The western states were also considered to be progressive, placing emphasis on political and social reform and striving to be more democratic than the states they had left behind back home. In many cases, aspects of social reform were championed by the Woman’s Christian Temperance Union (WCTU).

The Montana Woman’s Christian Temperance Union photographed in 1916.

Image Credit: Unknown author, Public Domain, via Wikimedia Commons

The WCTU was not just about prohibition. It championed women’s rights across a variety of cultural, political and social divides, often leaning towards socialism in many cases. Believing that women needed legal rights in order to best fulfil their roles within the home and beyond, members of the WCTU campaigned for better working conditions, equal pay, voting rights and the end of exploitation of women.


Part of this newfound freedom involved women ‘transgressing’ what was expected of them.

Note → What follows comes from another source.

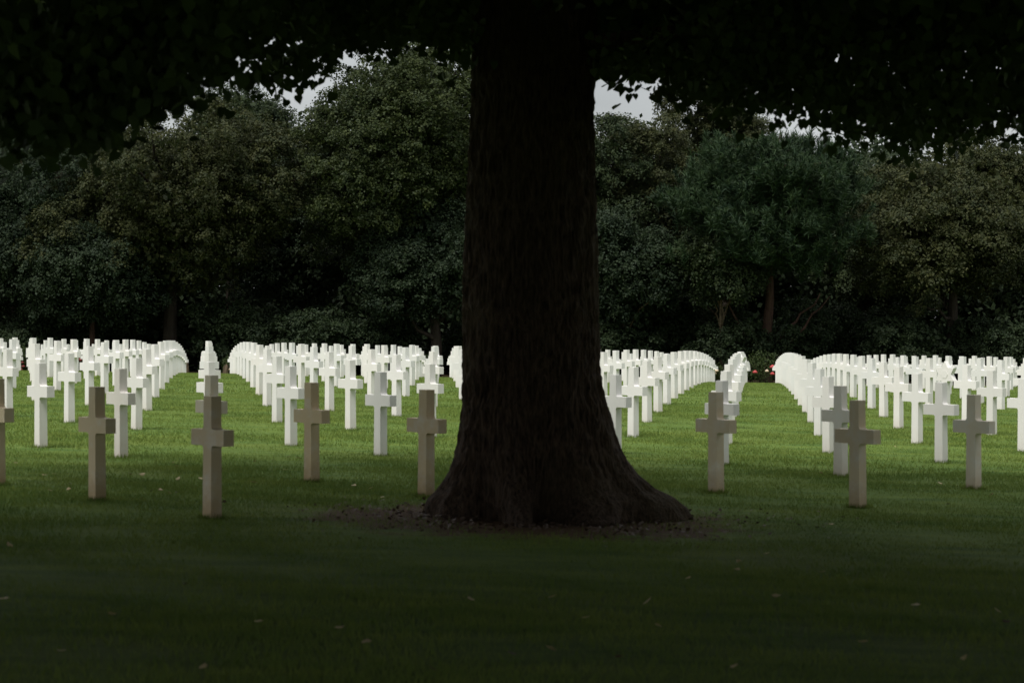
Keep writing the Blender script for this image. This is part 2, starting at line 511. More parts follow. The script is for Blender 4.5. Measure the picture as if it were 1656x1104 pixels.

Women in the west found themselves able to run businesses, act as bounty hunters, divorce their husbands, wear trousers, drink in public, strike out on their own and all the while be offered a kind of begrudging respect for doing so, rather than the condemnation they may have faced back home.

One of the most famous figures in the Wild West, Calamity Jane, was one such example of this: she eschewed normal life for one as a gunslinging frontierswoman – drinking alcohol, posing as a man and earning notoriety for her antics.

But opportunities to transgress or blur normal boundaries did not mean that everyone did so. In the Old West, plenty of women still lived traditionally domestic lives within the confines of the nuclear family, or found themselves at the mercy of men and the shackles of societal expectations.

Even those who broke free of the shackles of societal expectation did not necessarily find themselves widely supported by other women or men: their exploits were often barely tolerated rather than widely welcomed.